Further down its length, the path revealed the secluded private cemeteries that house the remains of former Jim Thorpe elites, including several members of the Packer and Blakeslee families. These entombments were eerily pristine, the result of privately funded annual maintenance, and served as the perfect backdrop for the day's extended lecture.

At the end of the path, the group began its descent back into Jim Thorpe via Hill Road, where Rabenold revealed the history of the Mauch Chunk Opera House as an early town hall built by the collective efforts of the upper class.

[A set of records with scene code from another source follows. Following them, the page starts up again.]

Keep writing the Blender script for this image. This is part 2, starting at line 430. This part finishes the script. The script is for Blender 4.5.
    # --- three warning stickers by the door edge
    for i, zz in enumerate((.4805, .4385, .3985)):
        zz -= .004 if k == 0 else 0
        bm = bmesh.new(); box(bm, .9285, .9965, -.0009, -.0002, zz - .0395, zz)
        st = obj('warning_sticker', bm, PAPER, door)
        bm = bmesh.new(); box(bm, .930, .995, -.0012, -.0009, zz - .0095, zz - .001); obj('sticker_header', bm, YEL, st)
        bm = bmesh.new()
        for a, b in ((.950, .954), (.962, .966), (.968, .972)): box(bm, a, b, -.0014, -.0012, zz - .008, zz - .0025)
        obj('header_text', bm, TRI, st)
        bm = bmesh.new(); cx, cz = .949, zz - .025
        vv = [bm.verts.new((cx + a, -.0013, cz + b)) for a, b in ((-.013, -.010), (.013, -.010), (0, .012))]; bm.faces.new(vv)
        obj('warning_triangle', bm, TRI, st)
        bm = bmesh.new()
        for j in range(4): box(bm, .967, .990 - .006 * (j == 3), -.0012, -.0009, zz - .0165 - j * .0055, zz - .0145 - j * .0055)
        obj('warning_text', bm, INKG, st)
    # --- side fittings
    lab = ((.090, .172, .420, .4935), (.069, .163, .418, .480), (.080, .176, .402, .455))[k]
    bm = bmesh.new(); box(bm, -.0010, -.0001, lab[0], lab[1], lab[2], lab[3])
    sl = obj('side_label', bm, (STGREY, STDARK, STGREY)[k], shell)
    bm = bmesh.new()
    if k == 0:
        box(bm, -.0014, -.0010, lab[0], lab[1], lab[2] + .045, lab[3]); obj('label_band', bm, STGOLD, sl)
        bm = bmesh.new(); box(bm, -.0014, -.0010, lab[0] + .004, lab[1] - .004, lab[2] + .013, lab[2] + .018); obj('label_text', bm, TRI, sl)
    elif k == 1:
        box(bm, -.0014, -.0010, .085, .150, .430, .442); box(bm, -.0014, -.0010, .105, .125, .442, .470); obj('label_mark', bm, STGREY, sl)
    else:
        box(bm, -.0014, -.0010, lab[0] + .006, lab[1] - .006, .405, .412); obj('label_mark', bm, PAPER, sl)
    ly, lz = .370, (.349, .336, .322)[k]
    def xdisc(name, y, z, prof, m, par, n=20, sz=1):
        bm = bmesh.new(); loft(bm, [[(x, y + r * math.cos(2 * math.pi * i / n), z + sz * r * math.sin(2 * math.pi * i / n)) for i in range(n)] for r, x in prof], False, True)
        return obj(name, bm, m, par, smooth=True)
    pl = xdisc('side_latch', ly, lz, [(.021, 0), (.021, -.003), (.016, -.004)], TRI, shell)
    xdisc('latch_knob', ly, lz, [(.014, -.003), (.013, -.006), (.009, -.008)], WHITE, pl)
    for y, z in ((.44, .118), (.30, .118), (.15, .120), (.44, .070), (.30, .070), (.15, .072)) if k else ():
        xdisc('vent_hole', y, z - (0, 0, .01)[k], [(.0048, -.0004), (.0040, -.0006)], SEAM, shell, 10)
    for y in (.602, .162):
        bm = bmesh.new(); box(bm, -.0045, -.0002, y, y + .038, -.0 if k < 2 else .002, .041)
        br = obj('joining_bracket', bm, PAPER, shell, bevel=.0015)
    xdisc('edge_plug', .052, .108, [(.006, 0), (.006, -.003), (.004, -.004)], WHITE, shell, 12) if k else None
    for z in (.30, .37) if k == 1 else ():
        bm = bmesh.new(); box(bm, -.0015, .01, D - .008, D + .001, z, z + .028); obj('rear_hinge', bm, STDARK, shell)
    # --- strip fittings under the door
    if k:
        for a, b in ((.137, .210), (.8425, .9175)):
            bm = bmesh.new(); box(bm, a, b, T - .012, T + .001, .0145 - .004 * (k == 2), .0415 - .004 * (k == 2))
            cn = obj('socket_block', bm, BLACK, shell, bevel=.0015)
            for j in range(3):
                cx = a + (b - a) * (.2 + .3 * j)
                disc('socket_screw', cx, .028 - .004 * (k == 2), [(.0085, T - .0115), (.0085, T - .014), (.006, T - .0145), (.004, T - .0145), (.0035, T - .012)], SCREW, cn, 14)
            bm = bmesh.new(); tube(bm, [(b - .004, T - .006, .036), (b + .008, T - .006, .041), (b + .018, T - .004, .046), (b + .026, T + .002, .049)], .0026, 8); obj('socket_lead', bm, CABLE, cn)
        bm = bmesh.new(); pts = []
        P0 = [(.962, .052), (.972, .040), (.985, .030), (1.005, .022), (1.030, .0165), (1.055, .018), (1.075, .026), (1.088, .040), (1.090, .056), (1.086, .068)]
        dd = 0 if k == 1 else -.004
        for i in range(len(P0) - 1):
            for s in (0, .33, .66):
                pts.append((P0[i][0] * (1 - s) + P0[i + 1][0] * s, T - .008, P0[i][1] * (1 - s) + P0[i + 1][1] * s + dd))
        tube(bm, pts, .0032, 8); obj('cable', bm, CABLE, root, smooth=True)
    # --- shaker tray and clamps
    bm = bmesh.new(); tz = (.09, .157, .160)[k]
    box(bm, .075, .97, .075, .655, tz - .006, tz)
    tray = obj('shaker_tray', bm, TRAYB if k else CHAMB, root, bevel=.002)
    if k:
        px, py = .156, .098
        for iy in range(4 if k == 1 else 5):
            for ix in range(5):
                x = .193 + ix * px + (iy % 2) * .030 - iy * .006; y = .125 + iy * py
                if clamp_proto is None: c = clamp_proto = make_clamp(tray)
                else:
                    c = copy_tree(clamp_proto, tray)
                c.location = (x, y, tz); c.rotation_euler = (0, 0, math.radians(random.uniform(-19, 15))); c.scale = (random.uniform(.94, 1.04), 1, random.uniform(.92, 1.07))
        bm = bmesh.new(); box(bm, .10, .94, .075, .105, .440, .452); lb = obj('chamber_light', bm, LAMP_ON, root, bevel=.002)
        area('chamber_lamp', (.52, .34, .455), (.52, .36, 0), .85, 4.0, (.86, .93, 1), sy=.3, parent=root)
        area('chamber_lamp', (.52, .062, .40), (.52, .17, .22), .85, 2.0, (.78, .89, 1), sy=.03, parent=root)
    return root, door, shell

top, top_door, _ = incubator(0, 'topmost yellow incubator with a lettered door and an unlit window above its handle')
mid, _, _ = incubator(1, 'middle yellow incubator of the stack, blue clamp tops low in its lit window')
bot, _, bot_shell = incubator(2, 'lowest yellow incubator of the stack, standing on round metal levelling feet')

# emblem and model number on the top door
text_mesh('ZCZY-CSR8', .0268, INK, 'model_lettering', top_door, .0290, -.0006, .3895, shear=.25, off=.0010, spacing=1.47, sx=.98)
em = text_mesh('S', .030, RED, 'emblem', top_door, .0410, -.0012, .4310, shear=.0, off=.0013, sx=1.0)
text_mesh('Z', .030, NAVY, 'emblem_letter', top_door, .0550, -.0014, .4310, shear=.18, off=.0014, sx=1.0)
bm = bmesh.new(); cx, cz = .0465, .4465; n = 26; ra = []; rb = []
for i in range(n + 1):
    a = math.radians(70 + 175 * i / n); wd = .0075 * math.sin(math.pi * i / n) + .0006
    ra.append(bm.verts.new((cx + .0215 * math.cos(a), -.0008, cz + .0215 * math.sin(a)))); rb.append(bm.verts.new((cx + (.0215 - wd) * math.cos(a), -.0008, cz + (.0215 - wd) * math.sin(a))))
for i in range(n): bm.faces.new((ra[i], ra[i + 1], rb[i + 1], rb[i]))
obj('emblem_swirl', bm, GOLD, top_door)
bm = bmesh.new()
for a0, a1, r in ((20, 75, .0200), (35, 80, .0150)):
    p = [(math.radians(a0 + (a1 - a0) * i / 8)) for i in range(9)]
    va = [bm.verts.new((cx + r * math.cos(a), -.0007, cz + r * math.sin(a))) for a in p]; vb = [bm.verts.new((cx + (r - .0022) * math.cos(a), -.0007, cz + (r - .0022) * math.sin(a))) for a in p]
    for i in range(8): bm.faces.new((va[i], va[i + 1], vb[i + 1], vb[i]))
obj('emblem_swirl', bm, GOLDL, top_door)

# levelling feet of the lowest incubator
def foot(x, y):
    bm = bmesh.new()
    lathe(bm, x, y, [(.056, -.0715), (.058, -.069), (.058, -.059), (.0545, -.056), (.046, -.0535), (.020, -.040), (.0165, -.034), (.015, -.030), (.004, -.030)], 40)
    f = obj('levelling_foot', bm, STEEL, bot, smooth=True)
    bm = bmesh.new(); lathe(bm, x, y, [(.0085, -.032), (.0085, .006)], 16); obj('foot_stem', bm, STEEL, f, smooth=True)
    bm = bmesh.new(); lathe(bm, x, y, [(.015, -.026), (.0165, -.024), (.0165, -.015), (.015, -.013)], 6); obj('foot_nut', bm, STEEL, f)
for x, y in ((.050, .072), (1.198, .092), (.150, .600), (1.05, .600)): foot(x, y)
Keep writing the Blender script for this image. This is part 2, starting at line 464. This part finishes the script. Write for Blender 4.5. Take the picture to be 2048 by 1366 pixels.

The tour finally ended at the Mauch Chunk Museum & Cultural Center, where Michael Nonnemacher demonstrated how the Switchback Railroad worked in its heyday with the help of Walter Niehoff's famous scale model.

"I thought it was a pretty cool experience," Mark Kudela, of Lehighton, said. He and his daughter Kayla thoroughly enjoyed the tour, particularly the museum.

"I'm always interested in learning about the area, and I think that it's important to pass along this knowledge to the kids."

It would seem that Rabenold shares this sentiment.

"I'm hoping all these kids come out here again and bring more people," he said. "This area was a major destination point for people from all over the country years ago, and I think that we don't always appreciate that history."

Plus, whatever is found on the tour is bound to be more exciting than anything encountered indoors.